* Source excerpt

•••••

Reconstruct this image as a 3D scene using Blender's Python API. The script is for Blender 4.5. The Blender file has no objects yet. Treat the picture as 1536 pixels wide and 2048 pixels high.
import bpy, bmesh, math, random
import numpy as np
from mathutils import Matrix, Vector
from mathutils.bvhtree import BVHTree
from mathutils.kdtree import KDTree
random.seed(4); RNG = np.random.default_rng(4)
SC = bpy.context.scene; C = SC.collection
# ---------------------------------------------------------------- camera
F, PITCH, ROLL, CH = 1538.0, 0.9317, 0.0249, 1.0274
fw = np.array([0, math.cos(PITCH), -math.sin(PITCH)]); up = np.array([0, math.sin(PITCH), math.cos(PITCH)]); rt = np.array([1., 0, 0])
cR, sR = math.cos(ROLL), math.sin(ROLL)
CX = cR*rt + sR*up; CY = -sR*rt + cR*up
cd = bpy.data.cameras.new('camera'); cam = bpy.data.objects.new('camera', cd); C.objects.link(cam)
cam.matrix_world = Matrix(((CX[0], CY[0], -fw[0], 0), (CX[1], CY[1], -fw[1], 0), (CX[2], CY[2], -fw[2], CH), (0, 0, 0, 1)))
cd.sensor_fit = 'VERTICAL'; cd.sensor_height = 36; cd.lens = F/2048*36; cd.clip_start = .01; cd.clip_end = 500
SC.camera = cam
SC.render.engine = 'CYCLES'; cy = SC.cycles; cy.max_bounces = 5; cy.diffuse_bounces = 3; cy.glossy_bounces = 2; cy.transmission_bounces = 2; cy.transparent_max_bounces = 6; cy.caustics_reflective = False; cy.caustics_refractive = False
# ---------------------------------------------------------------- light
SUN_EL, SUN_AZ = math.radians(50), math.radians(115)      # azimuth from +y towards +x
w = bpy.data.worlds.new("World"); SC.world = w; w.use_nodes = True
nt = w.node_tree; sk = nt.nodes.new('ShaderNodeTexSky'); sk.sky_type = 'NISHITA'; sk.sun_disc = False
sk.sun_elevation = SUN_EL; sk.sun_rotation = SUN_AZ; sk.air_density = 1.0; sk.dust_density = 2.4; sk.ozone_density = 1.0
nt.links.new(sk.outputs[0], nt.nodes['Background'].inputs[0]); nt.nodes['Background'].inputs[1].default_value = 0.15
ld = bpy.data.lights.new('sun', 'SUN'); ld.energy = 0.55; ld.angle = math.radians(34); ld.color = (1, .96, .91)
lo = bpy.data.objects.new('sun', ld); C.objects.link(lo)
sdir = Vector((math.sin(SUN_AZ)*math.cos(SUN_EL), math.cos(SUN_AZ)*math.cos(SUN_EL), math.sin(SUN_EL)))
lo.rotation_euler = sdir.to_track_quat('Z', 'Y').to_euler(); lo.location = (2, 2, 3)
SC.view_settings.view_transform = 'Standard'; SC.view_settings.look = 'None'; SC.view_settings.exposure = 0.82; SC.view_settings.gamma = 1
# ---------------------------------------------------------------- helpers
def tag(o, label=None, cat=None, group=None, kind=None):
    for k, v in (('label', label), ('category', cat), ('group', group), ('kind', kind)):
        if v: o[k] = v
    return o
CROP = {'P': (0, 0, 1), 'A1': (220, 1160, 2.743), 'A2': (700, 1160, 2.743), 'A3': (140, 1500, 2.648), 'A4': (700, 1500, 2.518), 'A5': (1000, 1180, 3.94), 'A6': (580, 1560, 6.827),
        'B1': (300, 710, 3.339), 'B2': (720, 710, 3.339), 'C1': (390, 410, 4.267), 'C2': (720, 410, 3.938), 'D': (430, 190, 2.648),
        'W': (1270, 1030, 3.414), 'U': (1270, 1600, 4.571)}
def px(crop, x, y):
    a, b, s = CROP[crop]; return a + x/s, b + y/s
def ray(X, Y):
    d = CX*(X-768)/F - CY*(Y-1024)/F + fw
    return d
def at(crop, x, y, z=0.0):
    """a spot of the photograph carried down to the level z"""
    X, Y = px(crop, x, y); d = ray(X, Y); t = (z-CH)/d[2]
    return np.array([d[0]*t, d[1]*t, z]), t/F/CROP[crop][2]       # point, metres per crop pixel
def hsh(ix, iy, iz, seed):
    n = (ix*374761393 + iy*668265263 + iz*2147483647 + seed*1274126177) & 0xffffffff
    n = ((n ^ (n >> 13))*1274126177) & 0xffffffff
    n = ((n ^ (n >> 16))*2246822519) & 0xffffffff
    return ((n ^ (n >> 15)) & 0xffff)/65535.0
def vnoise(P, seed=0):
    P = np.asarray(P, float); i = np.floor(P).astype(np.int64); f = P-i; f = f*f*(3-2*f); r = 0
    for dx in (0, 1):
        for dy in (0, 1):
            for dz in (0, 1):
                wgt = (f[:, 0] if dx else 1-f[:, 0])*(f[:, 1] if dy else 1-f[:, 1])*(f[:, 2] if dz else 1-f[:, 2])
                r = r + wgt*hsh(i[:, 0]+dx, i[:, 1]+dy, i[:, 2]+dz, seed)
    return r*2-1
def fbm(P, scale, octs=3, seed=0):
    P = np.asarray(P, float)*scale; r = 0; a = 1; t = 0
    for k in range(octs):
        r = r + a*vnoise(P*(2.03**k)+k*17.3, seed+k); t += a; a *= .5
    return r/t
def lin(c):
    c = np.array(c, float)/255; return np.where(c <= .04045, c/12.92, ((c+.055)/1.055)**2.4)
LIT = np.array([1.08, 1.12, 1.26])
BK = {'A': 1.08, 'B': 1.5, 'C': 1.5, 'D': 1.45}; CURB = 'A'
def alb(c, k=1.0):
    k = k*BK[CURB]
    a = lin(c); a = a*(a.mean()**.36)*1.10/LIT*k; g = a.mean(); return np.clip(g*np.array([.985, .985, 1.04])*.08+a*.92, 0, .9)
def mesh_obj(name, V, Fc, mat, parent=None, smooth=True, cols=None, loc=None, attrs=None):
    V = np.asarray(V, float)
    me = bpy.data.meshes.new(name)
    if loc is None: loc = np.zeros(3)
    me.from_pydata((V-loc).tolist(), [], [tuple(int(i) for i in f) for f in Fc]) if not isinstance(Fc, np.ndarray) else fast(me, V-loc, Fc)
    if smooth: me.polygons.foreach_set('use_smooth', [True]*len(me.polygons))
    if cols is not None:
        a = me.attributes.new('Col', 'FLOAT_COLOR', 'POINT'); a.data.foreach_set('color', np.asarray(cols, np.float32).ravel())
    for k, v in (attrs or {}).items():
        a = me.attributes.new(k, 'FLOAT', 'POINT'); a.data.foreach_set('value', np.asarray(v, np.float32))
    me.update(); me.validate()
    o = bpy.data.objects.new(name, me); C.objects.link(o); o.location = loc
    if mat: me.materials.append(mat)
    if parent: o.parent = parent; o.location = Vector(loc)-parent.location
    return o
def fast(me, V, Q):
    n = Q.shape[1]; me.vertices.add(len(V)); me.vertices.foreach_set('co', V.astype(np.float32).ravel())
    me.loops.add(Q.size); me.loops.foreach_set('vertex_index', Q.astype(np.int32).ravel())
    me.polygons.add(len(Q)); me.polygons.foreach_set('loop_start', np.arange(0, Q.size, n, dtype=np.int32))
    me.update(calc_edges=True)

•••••

Output the data above exactly, please, line for line.

Reconstruct this image as a 3D scene using Blender's Python API. The script is for Blender 4.5. The Blender file has no objects yet. Treat the picture as 1536 pixels wide and 2048 pixels high.
import bpy, bmesh, math, random
import numpy as np
from mathutils import Matrix, Vector
from mathutils.bvhtree import BVHTree
from mathutils.kdtree import KDTree
random.seed(4); RNG = np.random.default_rng(4)
SC = bpy.context.scene; C = SC.collection
# ---------------------------------------------------------------- camera
F, PITCH, ROLL, CH = 1538.0, 0.9317, 0.0249, 1.0274
fw = np.array([0, math.cos(PITCH), -math.sin(PITCH)]); up = np.array([0, math.sin(PITCH), math.cos(PITCH)]); rt = np.array([1., 0, 0])
cR, sR = math.cos(ROLL), math.sin(ROLL)
CX = cR*rt + sR*up; CY = -sR*rt + cR*up
cd = bpy.data.cameras.new('camera'); cam = bpy.data.objects.new('camera', cd); C.objects.link(cam)
cam.matrix_world = Matrix(((CX[0], CY[0], -fw[0], 0), (CX[1], CY[1], -fw[1], 0), (CX[2], CY[2], -fw[2], CH), (0, 0, 0, 1)))
cd.sensor_fit = 'VERTICAL'; cd.sensor_height = 36; cd.lens = F/2048*36; cd.clip_start = .01; cd.clip_end = 500
SC.camera = cam
SC.render.engine = 'CYCLES'; cy = SC.cycles; cy.max_bounces = 5; cy.diffuse_bounces = 3; cy.glossy_bounces = 2; cy.transmission_bounces = 2; cy.transparent_max_bounces = 6; cy.caustics_reflective = False; cy.caustics_refractive = False
# ---------------------------------------------------------------- light
SUN_EL, SUN_AZ = math.radians(50), math.radians(115)      # azimuth from +y towards +x
w = bpy.data.worlds.new("World"); SC.world = w; w.use_nodes = True
nt = w.node_tree; sk = nt.nodes.new('ShaderNodeTexSky'); sk.sky_type = 'NISHITA'; sk.sun_disc = False
sk.sun_elevation = SUN_EL; sk.sun_rotation = SUN_AZ; sk.air_density = 1.0; sk.dust_density = 2.4; sk.ozone_density = 1.0
nt.links.new(sk.outputs[0], nt.nodes['Background'].inputs[0]); nt.nodes['Background'].inputs[1].default_value = 0.15
ld = bpy.data.lights.new('sun', 'SUN'); ld.energy = 0.55; ld.angle = math.radians(34); ld.color = (1, .96, .91)
lo = bpy.data.objects.new('sun', ld); C.objects.link(lo)
sdir = Vector((math.sin(SUN_AZ)*math.cos(SUN_EL), math.cos(SUN_AZ)*math.cos(SUN_EL), math.sin(SUN_EL)))
lo.rotation_euler = sdir.to_track_quat('Z', 'Y').to_euler(); lo.location = (2, 2, 3)
SC.view_settings.view_transform = 'Standard'; SC.view_settings.look = 'None'; SC.view_settings.exposure = 0.82; SC.view_settings.gamma = 1
# ---------------------------------------------------------------- helpers
def tag(o, label=None, cat=None, group=None, kind=None):
    for k, v in (('label', label), ('category', cat), ('group', group), ('kind', kind)):
        if v: o[k] = v
    return o
CROP = {'P': (0, 0, 1), 'A1': (220, 1160, 2.743), 'A2': (700, 1160, 2.743), 'A3': (140, 1500, 2.648), 'A4': (700, 1500, 2.518), 'A5': (1000, 1180, 3.94), 'A6': (580, 1560, 6.827),
        'B1': (300, 710, 3.339), 'B2': (720, 710, 3.339), 'C1': (390, 410, 4.267), 'C2': (720, 410, 3.938), 'D': (430, 190, 2.648),
        'W': (1270, 1030, 3.414), 'U': (1270, 1600, 4.571)}
def px(crop, x, y):
    a, b, s = CROP[crop]; return a + x/s, b + y/s
def ray(X, Y):
    d = CX*(X-768)/F - CY*(Y-1024)/F + fw
    return d
def at(crop, x, y, z=0.0):
    """a spot of the photograph carried down to the level z"""
    X, Y = px(crop, x, y); d = ray(X, Y); t = (z-CH)/d[2]
    return np.array([d[0]*t, d[1]*t, z]), t/F/CROP[crop][2]       # point, metres per crop pixel
def hsh(ix, iy, iz, seed):
    n = (ix*374761393 + iy*668265263 + iz*2147483647 + seed*1274126177) & 0xffffffff
    n = ((n ^ (n >> 13))*1274126177) & 0xffffffff
    n = ((n ^ (n >> 16))*2246822519) & 0xffffffff
    return ((n ^ (n >> 15)) & 0xffff)/65535.0
def vnoise(P, seed=0):
    P = np.asarray(P, float); i = np.floor(P).astype(np.int64); f = P-i; f = f*f*(3-2*f); r = 0
    for dx in (0, 1):
        for dy in (0, 1):
            for dz in (0, 1):
                wgt = (f[:, 0] if dx else 1-f[:, 0])*(f[:, 1] if dy else 1-f[:, 1])*(f[:, 2] if dz else 1-f[:, 2])
                r = r + wgt*hsh(i[:, 0]+dx, i[:, 1]+dy, i[:, 2]+dz, seed)
    return r*2-1
def fbm(P, scale, octs=3, seed=0):
    P = np.asarray(P, float)*scale; r = 0; a = 1; t = 0
    for k in range(octs):
        r = r + a*vnoise(P*(2.03**k)+k*17.3, seed+k); t += a; a *= .5
    return r/t
def lin(c):
    c = np.array(c, float)/255; return np.where(c <= .04045, c/12.92, ((c+.055)/1.055)**2.4)
LIT = np.array([1.08, 1.12, 1.26])
BK = {'A': 1.08, 'B': 1.5, 'C': 1.5, 'D': 1.45}; CURB = 'A'
def alb(c, k=1.0):
    k = k*BK[CURB]
    a = lin(c); a = a*(a.mean()**.36)*1.10/LIT*k; g = a.mean(); return np.clip(g*np.array([.985, .985, 1.04])*.08+a*.92, 0, .9)
def mesh_obj(name, V, Fc, mat, parent=None, smooth=True, cols=None, loc=None, attrs=None):
    V = np.asarray(V, float)
    me = bpy.data.meshes.new(name)
    if loc is None: loc = np.zeros(3)
    me.from_pydata((V-loc).tolist(), [], [tuple(int(i) for i in f) for f in Fc]) if not isinstance(Fc, np.ndarray) else fast(me, V-loc, Fc)
    if smooth: me.polygons.foreach_set('use_smooth', [True]*len(me.polygons))
    if cols is not None:
        a = me.attributes.new('Col', 'FLOAT_COLOR', 'POINT'); a.data.foreach_set('color', np.asarray(cols, np.float32).ravel())
    for k, v in (attrs or {}).items():
        a = me.attributes.new(k, 'FLOAT', 'POINT'); a.data.foreach_set('value', np.asarray(v, np.float32))
    me.update(); me.validate()
    o = bpy.data.objects.new(name, me); C.objects.link(o); o.location = loc
    if mat: me.materials.append(mat)
    if parent: o.parent = parent; o.location = Vector(loc)-parent.location
    return o
def fast(me, V, Q):
    n = Q.shape[1]; me.vertices.add(len(V)); me.vertices.foreach_set('co', V.astype(np.float32).ravel())
    me.loops.add(Q.size); me.loops.foreach_set('vertex_index', Q.astype(np.int32).ravel())
    me.polygons.add(len(Q)); me.polygons.foreach_set('loop_start', np.arange(0, Q.size, n, dtype=np.int32))
    me.update(calc_edges=True)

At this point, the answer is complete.